The team also described the main changes that the ring and beamlines would experience. A series of new long beamlines to cater to nano-focusing applications are projected, together with an extension of the experimental hall, to include additional lab and office space. Beamlines with two end stations could become independent from each other, which could eventually lead to an increase in the overall number of beamlines. The extension construction and refurbishment in the machine will mean some extended shutdown time over several years’ but the results will be worth it.









Four moments of the Users' Meeting. Left: Pietro Gambardella receives his Young Scientist Award from Laszlo Vincze, head of the Users' Organisation. Middle: coffee break. Right: Anne Martel hangs up her poster, for which she was later awarded. Far right: The traditional Users' Meeting dinner.


The Users’ meeting wasn’t only about the upgrade, though. A plenary talk by Prof. Peter Müller-Buschbaum, from the T.U. München, opened the meeting.
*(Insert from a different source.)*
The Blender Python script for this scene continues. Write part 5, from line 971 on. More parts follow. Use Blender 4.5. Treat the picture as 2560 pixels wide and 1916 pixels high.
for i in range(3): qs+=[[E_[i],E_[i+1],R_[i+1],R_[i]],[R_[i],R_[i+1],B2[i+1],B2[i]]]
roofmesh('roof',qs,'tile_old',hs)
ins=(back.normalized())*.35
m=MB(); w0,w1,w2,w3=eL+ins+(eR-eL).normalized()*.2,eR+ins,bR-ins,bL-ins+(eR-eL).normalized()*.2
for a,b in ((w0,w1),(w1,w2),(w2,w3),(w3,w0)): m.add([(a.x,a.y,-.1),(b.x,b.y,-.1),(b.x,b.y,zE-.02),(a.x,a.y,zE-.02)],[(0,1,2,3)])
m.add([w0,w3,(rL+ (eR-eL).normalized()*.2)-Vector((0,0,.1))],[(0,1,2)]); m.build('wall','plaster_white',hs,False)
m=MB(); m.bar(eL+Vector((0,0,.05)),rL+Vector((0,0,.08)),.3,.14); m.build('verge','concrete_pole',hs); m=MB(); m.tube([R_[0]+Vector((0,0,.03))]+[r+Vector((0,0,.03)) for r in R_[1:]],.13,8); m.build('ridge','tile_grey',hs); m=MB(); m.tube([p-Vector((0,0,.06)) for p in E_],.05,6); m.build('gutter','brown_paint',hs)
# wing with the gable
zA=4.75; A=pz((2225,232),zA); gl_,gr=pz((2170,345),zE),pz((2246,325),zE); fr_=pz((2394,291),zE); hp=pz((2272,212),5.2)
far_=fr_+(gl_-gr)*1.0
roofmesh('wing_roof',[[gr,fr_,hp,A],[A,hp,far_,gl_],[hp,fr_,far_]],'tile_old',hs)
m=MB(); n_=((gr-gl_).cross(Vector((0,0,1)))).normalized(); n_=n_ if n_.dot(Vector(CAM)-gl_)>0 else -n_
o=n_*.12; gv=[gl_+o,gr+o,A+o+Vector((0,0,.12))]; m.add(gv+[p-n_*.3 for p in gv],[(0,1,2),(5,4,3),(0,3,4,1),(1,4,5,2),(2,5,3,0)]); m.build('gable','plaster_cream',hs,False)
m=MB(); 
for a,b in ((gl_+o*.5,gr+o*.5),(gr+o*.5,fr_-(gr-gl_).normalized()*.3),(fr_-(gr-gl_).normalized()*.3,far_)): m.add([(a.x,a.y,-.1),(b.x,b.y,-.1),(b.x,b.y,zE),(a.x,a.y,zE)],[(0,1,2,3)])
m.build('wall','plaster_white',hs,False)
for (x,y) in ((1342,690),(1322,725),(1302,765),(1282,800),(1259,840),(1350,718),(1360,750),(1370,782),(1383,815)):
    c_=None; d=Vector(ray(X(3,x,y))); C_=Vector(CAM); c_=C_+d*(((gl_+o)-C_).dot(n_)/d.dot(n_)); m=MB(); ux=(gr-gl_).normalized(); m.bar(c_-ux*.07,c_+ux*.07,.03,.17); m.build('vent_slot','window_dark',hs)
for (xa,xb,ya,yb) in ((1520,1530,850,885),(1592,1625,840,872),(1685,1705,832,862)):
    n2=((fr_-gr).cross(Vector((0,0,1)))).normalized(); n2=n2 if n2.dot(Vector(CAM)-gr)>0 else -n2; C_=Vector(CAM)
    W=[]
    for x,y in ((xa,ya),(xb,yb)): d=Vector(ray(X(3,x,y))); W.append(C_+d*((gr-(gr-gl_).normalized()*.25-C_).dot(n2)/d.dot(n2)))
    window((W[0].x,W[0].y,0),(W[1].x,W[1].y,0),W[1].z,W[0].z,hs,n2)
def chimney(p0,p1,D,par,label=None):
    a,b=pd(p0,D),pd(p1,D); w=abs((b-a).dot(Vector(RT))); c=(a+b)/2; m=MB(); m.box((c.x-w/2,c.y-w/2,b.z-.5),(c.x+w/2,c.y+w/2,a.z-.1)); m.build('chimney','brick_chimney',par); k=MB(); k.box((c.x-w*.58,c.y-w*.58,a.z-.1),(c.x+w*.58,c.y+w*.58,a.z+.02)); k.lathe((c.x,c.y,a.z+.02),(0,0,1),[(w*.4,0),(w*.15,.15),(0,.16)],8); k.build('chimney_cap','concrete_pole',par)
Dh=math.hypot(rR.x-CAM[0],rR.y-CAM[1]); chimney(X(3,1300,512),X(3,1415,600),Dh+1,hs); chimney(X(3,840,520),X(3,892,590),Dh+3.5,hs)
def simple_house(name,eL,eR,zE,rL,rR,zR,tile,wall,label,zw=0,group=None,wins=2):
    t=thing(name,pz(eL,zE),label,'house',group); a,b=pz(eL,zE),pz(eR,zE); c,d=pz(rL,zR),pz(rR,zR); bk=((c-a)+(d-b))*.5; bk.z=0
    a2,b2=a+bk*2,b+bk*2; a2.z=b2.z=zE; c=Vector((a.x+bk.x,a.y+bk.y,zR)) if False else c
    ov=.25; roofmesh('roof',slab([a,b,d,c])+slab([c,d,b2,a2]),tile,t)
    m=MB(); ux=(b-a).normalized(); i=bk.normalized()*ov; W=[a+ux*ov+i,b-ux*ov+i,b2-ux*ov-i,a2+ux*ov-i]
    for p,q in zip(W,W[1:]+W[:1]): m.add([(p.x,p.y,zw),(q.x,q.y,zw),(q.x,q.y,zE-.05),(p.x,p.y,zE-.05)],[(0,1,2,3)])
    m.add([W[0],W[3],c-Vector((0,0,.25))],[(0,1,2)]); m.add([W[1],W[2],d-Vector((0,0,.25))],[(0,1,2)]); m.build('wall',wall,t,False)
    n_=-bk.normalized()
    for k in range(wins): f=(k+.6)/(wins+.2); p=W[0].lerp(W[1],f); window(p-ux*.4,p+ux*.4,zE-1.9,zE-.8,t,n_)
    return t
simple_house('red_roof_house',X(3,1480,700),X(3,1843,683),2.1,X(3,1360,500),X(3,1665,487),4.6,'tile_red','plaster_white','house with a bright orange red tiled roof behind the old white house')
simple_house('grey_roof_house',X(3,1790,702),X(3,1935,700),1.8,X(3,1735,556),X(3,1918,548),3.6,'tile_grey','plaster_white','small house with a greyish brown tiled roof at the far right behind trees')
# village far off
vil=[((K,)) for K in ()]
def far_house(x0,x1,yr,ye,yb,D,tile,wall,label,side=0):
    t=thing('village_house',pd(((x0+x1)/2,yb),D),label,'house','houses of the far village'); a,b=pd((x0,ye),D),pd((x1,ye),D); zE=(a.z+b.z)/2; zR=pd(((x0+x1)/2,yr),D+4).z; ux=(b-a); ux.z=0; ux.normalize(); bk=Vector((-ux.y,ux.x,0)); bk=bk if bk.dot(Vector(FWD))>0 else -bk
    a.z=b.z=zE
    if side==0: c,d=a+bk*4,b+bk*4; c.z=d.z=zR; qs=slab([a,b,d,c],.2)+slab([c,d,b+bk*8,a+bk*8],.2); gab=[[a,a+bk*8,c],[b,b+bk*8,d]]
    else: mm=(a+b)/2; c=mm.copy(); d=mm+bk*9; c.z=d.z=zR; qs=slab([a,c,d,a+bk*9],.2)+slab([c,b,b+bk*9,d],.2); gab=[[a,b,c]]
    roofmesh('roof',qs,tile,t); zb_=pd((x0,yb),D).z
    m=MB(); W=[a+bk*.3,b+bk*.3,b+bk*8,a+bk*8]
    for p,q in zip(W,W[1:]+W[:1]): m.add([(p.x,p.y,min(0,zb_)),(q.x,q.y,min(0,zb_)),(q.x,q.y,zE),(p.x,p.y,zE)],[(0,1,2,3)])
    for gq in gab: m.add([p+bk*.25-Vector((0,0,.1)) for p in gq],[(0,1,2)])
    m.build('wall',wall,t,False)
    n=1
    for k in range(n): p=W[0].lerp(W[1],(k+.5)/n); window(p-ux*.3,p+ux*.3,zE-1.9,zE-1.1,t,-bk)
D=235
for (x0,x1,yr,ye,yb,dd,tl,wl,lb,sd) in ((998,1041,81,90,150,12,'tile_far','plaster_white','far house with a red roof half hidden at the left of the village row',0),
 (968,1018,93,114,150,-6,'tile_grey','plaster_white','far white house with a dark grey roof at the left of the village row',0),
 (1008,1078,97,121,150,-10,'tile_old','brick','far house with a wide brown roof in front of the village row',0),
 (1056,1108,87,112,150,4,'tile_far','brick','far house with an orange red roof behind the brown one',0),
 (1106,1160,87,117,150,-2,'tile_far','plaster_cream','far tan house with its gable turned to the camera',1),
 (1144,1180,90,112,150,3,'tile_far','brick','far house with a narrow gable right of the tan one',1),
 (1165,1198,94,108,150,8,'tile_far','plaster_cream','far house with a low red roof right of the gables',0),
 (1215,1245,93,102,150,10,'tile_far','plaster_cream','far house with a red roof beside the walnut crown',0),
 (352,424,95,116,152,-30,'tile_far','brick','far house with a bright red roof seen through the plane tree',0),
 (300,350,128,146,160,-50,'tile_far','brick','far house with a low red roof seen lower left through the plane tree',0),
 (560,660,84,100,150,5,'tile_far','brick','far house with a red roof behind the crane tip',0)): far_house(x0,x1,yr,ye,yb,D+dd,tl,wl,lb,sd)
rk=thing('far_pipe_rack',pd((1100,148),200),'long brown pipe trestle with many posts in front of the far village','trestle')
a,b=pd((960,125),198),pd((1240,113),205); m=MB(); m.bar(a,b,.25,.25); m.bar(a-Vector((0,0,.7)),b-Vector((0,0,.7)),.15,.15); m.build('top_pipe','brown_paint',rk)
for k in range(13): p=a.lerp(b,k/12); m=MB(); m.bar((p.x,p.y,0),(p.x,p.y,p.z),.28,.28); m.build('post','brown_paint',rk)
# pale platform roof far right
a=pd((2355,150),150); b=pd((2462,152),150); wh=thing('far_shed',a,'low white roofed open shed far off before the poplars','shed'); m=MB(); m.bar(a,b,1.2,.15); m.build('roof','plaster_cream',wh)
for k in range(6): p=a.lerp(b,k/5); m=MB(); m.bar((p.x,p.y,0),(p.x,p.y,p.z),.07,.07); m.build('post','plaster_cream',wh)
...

Müller-Buschbaum focused on the study of local structures with micro and nanobeams, showing results of measurements carried out at ID13.

The traditional Young Scientist Award, given annually to a researcher under 35 for work at the ESRF, was awarded to Pietro Gambardella, a scientist at the Institut Català de Nanotecnologia, in Barcelona (Spain) and user of ID08. The prize acknowledges his work on “the understanding of magnetic properties of low-dimensional systems using polarised X-ray Absorption Spectroscopy”.

Poster record

Another record broken this year was the number of posters exhibited in a specially set-up marquee. A total of 102 posters filled the space with outstanding science cases. The prize for the best poster was awarded to Anne Martel, a PhD student on ID13. Her poster presented a microfluidic chip for the study of fibroin aggregation using the techniques of micro-SAXS/WAXS at the ESRF.


Top image: The ESRF auditorium during the Users' Meeting.